Cette manière de présenter les choses relève de sa mission en tant que citoyenne arabe. « Je suis égyptienne, je vis en Europe, mais je demeure très égyptienne. Tous les Egyptiens expatriés partagent la même culture et la même histoire. C’est une richesse inouïe », estime la narratrice.
Mariée à un Français, ayant un seul fils, Chirine Al-Ansary regrette ne pas avoir été au Caire pendant la révolution du 25 janvier 2011. « Je suivais tout ce qui se passait à travers les médias et je pleurais. Je voulais à tout prix être là. Mais mon fils avait à peine un an. Je ne voulais pas être la mère qui abandonne son fils pour aller s’insurger. Pour moi, une vraie révolution commence par mieux élever ses enfants ».
En 2012, Chirine Al-Ansary a créé Hoda Jour et Nuit. Un spectacle donné à Beyrouth et dans pas mal d’autres pays, lequel relate les petites histoires des habitants de la rue Hoda Chaarawi, à proximité de la place Tahrir, pendant la révolution. « J’habite un vieil appartement dans cette rue du centre-ville cairote. La propriétaire avait perdu son père et avait du mal à y vivre, avec tant de souvenirs. J’ai passé des semaines à trier ses affaires et à écouter les gens dans la rue qui me racontaient en détail tout ce qui s’est passé. En écoutant leurs histoires, je me suis dit c’est cela la vraie politique. Ce sont les expériences des gens qui forment la société dans laquelle on vit », explique-t-elle. Son spectacle a donc associé les souvenirs de la propriétaire et aux maux des gens pendant et après la révolution.

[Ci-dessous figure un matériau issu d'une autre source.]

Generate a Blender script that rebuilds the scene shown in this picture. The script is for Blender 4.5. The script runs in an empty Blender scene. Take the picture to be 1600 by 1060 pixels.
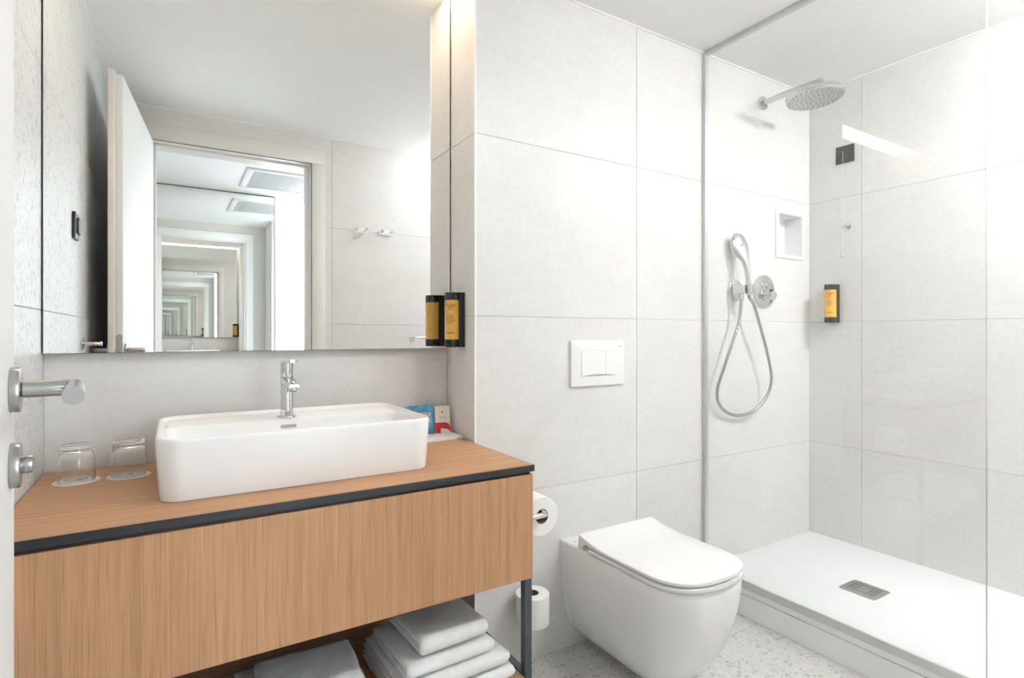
import bpy, bmesh, math, random
from mathutils import Vector, Matrix, noise

random.seed(7)
sc = bpy.context.scene
COL = sc.collection
PI = math.pi

# ------------------------------------------------------------------ camera
CAM_H = 1.131
cam_data = bpy.data.cameras.new('camera')
cam_data.sensor_fit = 'HORIZONTAL'
cam_data.sensor_width = 36.0
cam_data.lens = 36.0 * 864.0 / 1600.0
cam_data.shift_y = -8.0 / 1600.0
cam_data.clip_start = 0.02
cam = bpy.data.objects.new('camera', cam_data)
cam.location = (0, 0, CAM_H)
cam.rotation_euler = (PI / 2, 0, -math.atan2(532, 864))
COL.objects.link(cam)
sc.camera = cam

# ------------------------------------------------------------------ world, exposure, light path
world = bpy.data.worlds.new('world')
world.use_nodes = True
bg = world.node_tree.nodes['Background']
bg.inputs[0].default_value = (0.80, 0.88, 1.0, 1)
bg.inputs[1].default_value = 0.3
sc.world = world
sc.view_settings.view_transform = 'Standard'
sc.view_settings.look = 'None'
sc.view_settings.gamma = 1.0
sc.view_settings.use_curve_mapping = False
sc.view_settings.exposure = 0.72
cy = sc.cycles
cy.max_bounces = 20
cy.diffuse_bounces = 8
cy.glossy_bounces = 20
cy.transmission_bounces = 8
cy.use_light_tree = False
cy.use_adaptive_sampling = True
cy.adaptive_threshold = 0.05
cy.adaptive_min_samples = 16
cy.transparent_max_bounces = 24
cy.caustics_reflective = True
cy.caustics_refractive = True
cy.sample_clamp_indirect = 10.0
cy.use_denoising = True

E_MAIN, E_SHOWER, E_LED, E_WINDOW = 54.0, 96.0, 12.0, 4.5


def area_light(name, loc, rot, power, size, color=(1, 1, 1), shape='DISK', size_y=None, parent=None, spread=None):
    d = bpy.data.lights.new(name, 'AREA')
    d.shape = shape
    d.size = size
    if size_y:
        d.size_y = size_y
    d.energy = power
    d.color = color
    if spread:
        d.spread = spread
    o = bpy.data.objects.new(name, d)
    o.location = loc
    o.rotation_euler = rot
    COL.objects.link(o)
    if parent:
        o.parent = parent
    return o



# ------------------------------------------------------------------ node helpers and materials
def new_mat(name):
    m = bpy.data.materials.new(name)
    m.use_nodes = True
    nt = m.node_tree
    nt.nodes.clear()
    out = nt.nodes.new('ShaderNodeOutputMaterial')
    return m, nt, out


def N(nt, typ, **kw):
    n = nt.nodes.new('ShaderNode' + typ)
    for k, v in kw.items():
        if k in n.inputs.keys():
            n.inputs[k].default_value = v
        else:
            setattr(n, k, v)
    return n


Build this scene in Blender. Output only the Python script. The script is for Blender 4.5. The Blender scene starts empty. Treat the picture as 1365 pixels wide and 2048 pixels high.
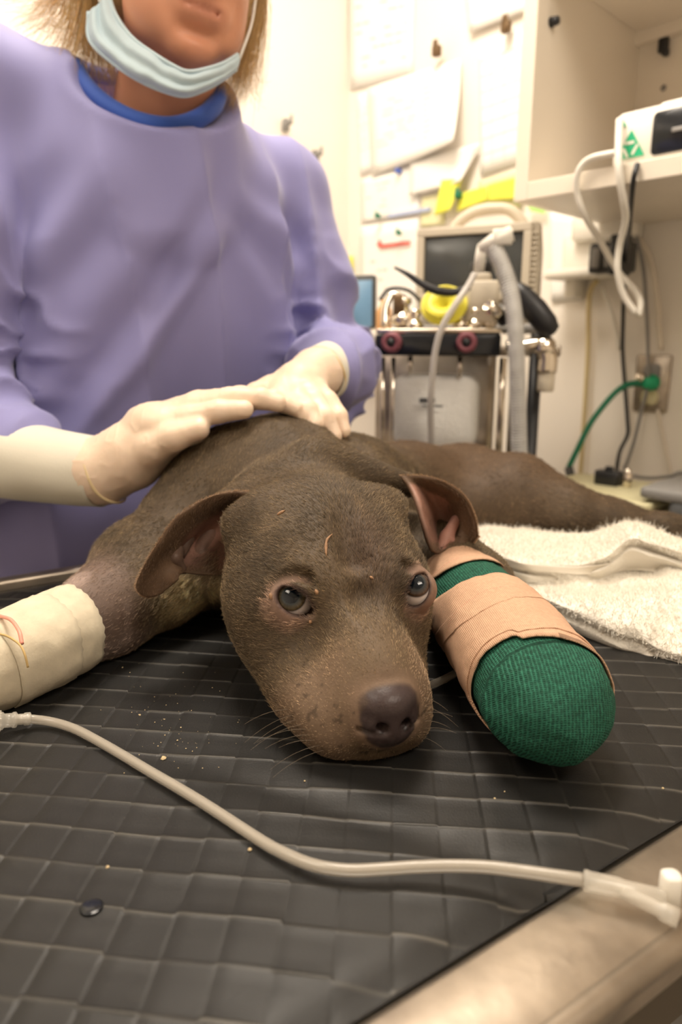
import bpy, math, random
import numpy as np
from mathutils import Vector, Matrix

rng = np.random.default_rng(7)
random.seed(7)
C = bpy.context.scene.collection
SC = bpy.context.scene

# ------------------------------------------------------------------ camera
T = 0.90                      # height of the exam table top
FPX = 1400.0                  # focal length in pixels (frame 1365 x 2048)
PITCH = math.atan(334.0 / FPX)
CZ = T + 0.25                 # camera height
cs, sn = math.cos(PITCH), math.sin(PITCH)
cam_data = bpy.data.cameras.new('camera')
cam = bpy.data.objects.new('camera', cam_data)
C.objects.link(cam)
SC.camera = cam
cam.location = (0, 0, CZ)
cam.rotation_euler = (math.pi / 2 - PITCH, 0, 0)
cam_data.sensor_fit = 'VERTICAL'
cam_data.sensor_height = 36.0
cam_data.lens = 36.0 * FPX / 2048.0
cam_data.clip_start = 0.01
cam_data.dof.use_dof = True
cam_data.dof.focus_distance = 0.47
cam_data.dof.aperture_fstop = 5.0

# ------------------------------------------------------------------ world, lights, exposure
w = bpy.data.worlds.new('world')
SC.world = w
w.use_nodes = True
w.node_tree.nodes['Background'].inputs[0].default_value = (1.0, 0.9, 0.78, 1)
w.node_tree.nodes['Background'].inputs[1].default_value = 0.3
SC.view_settings.view_transform = 'Standard'
SC.view_settings.look = 'None'
SC.view_settings.gamma = 1
SC.view_settings.use_curve_mapping = False
SC.view_settings.exposure = 0.25


def area(name, loc, size, power, col, target):
    d = bpy.data.lights.new(name, 'AREA')
    d.shape = 'RECTANGLE'
    d.size, d.size_y = size
    d.energy = power
    d.color = col
    o = bpy.data.objects.new(name, d)
    C.objects.link(o)
    o.location = loc
    o.rotation_euler = (Vector(target) - Vector(loc)).to_track_quat('-Z', 'Y').to_euler()
    return o


WARM = (1.0, 0.89, 0.76)
area('ceiling_panel_lamp', (-0.10, 0.95, 2.62), (0.6, 0.6), 30, WARM, (0, 0.6, T))
area('ceiling_panel_lamp', (0.75, -0.35, 2.62), (0.9, 0.6), 18, WARM, (0.1, 0.6, T))
area('ceiling_panel_lamp', (-1.0, 0.1, 2.62), (0.9, 0.6), 11, WARM, (-0.2, 0.7, T))

# ------------------------------------------------------------------ geometry helpers


def V3(*a):
    return np.array(a, float)


def at(px, py, Y):
    """world point seen at pixel (px, py) that lies at world Y"""
    a = (px - 682.5) / FPX
    k = (py - 1024.0) / FPX
    d = np.array([a, cs - k * sn, -sn - k * cs])
    t = Y / d[1]
    return np.array([0, 0, CZ]) + d * t


def onz(px, py, z):
    """world point at pixel (px, py) at height z above the table top"""
    a = (px - 682.5) / FPX
    k = (py - 1024.0) / FPX
    d = np.array([a, cs - k * sn, -sn - k * cs])
    t = (T + z - CZ) / d[2]
    return np.array([0, 0, CZ]) + d * t


def onplane(px, py, n, c):
    a = (px - 682.5) / FPX
    k = (py - 1024.0) / FPX
    d = np.array([a, cs - k * sn, -sn - k * cs])
    o = np.array([0, 0, CZ])
    n = np.array(n, float)
    t = (c - o @ n) / (d @ n)
    return o + d * t


def proj(P):
    P = np.asarray(P, float).reshape(-1, 3) - np.array([0, 0, CZ])
    t = P[:, 1] * cs - P[:, 2] * sn
    u = P[:, 1] * sn + P[:, 2] * cs
    return np.stack([682.5 + FPX * P[:, 0] / t, 1024 - FPX * u / t, t], 1)


def mesh_obj(name, parts, material, parent=None, smooth=True, label=None, cat=None, group=None, kind=None, attr=None, bevel=0, subsurf=0, solid=0):
    Vs, Fs = [], []
    off = 0
    for v, f in parts:
        v = np.asarray(v, float).reshape(-1, 3)
        Vs.append(v)
        Fs.extend([tuple(int(i) + off for i in q) for q in f])
        off += len(v)
    Vs = np.concatenate(Vs)
    me = bpy.data.meshes.new(name)
    me.from_pydata(Vs.tolist(), [], Fs)
    me.update()
    if smooth:
        me.polygons.foreach_set('use_smooth', np.ones(len(me.polygons), bool))
    mats = material if isinstance(material, (list, tuple)) else [material]
    for m in mats:
        me.materials.append(m)
    if attr is not None:
        for an, arr in attr.items():
            if arr.ndim == 1:
                a = me.attributes.new(an, 'FLOAT', 'POINT')
                a.data.foreach_set('value', arr.astype(np.float32))
            else:
                a = me.attributes.new(an, 'FLOAT_COLOR', 'POINT')
                a.data.foreach_set('color', np.concatenate([arr, np.ones((len(arr), 1))], 1).astype(np.float32).ravel())
    o = bpy.data.objects.new(name, me)
    C.objects.link(o)
    return finish(o, parent, label, cat, group, kind, bevel, subsurf, solid)


def finish(o, parent=None, label=None, cat=None, group=None, kind=None, bevel=0, subsurf=0, solid=0):
    if parent is not None:
        o.parent = parent
        o.matrix_parent_inverse = parent_world(parent).inverted()
    if label: o['label'] = label
    if cat: o['category'] = cat
    if group: o['group'] = group
    if kind: o['kind'] = kind
    if solid:
        m = o.modifiers.new('solid', 'SOLIDIFY'); m.thickness = solid; m.offset = 0
    if bevel:
        m = o.modifiers.new('bevel', 'BEVEL'); m.width = bevel; m.segments = 2; m.limit_method = 'ANGLE'
        m.harden_normals = False
    if subsurf:
        m = o.modifiers.new('sub', 'SUBSURF'); m.levels = subsurf; m.render_levels = subsurf
    return o


def parent_world(p):
    M = p.matrix_basis.copy()
    if p.parent is not None:
        M = parent_world(p.parent) @ p.matrix_parent_inverse @ M
    return M


def empty(name, loc, label, cat, group=None, kind=None):
    o = bpy.data.objects.new(name, None)
    C.objects.link(o)
    o.location = loc
    o.empty_display_size = 0.05
    o['label'] = label
    o['category'] = cat
    if group: o['group'] = group
    if kind: o['kind'] = kind
    return o


def frame_from(d, up=(0, 0, 1)):
    d = np.asarray(d, float); d = d / np.linalg.norm(d)
    up = np.asarray(up, float)
    if abs(d @ up) > 0.98: up = np.array([1.0, 0, 0]) if abs(d[0]) < .9 else np.array([0, 1.0, 0])
    s = np.cross(d, up); s /= np.linalg.norm(s)
    u = np.cross(s, d)
    return s, u, d


def box(c, size, axes=None):
    """box centred at c; axes = 3 unit row vectors"""
    A = np.eye(3) if axes is None else np.asarray(axes, float)
    h = np.asarray(size, float) / 2
    pts = [np.asarray(c) + A[0] * h[0] * sx + A[1] * h[1] * sy + A[2] * h[2] * sz for sz in (-1, 1) for sy in (-1, 1) for sx in (-1, 1)]
    F = [(0, 2, 3, 1), (4, 5, 7, 6), (0, 1, 5, 4), (2, 6, 7, 3), (0, 4, 6, 2), (1, 3, 7, 5)]
    if np.linalg.det(A) < 0: F = [f[::-1] for f in F]
    return np.array(pts), F


def cr(pts, n):
    """catmull-rom through pts, n samples per span"""
    P = np.asarray(pts, float)
    P = np.concatenate([[2 * P[0] - P[1]], P, [2 * P[-1] - P[-2]]])
    out = []
    for i in range(1, len(P) - 2):
        p0, p1, p2, p3 = P[i - 1], P[i], P[i + 1], P[i + 2]
        for j in range(n):
            t = j / n
            out.append(.5 * ((2 * p1) + (-p0 + p2) * t + (2 * p0 - 5 * p1 + 4 * p2 - p3) * t * t + (-p0 + 3 * p1 - 3 * p2 + p3) * t ** 3))
    out.append(P[-2])
    return np.array(out)


def tube(path, r, n=12, cap=True, flat=None):
    P = np.asarray(path, float)
    m = len(P)
    R = np.full(m, float(r)) if np.isscalar(r) else np.interp(np.linspace(0, 1, m), np.linspace(0, 1, len(r)), r)
    tg = np.gradient(P, axis=0)
    tg /= np.linalg.norm(tg, axis=1)[:, None] + 1e-12
    s, u, _ = frame_from(tg[0])
    V = []
    for i in range(m):
        s = s - tg[i] * (s @ tg[i]); s /= np.linalg.norm(s)
        u = np.cross(s, tg[i])
        for j in range(n):
            a = 2 * math.pi * j / n
            V.append(P[i] + R[i] * (math.cos(a) * s + math.sin(a) * u * (flat if flat else 1)))
    F = [(i * n + j, i * n + (j + 1) % n, (i + 1) * n + (j + 1) % n, (i + 1) * n + j) for i in range(m - 1) for j in range(n)]
    F = [f[::-1] for f in F]
    if cap:
        F.append(tuple(range(n))); F.append(tuple(range((m - 1) * n, m * n))[::-1])
    return np.array(V), F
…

Pour la conteuse, il faut toujours voyager, fouiller, suivre les traces de l’Histoire. Car la narration est l’essence des arts de la scène dans le monde arabe. « C’est ma croyance intime, personnelle et subjective ». Chirine Al-Ansary tente d’élaborer son point de vue à travers une thèse de doctorat. « Dans la narration, je reviens à l’individu : le corps, la voix, l’habit et l’utilisation du mot. C’est un exercice quotidien qu’on fait aussi dans sa tête en regardant les spectacles, les films, la mode, les histoires, etc. Toutes ces choses se traduisent dans la parole et le conteur réussit à créer un univers fascinant. L’essentiel est de savoir écouter. Les gens qui racontent bien sont ceux qui écoutent bien », conclut-elle.
Jalons :
1980 : Première apparition sur scène en France à l’âge de 9 ans.
1995 : Premier spectacle de conte à Wékalet Al-Ghouri au Caire.
2009 : Naissance de son fils Chams.
2014 : Participation au Festival Arabesques.
2016 : Nouvelles soirées de narration entre l’Egypte et la France.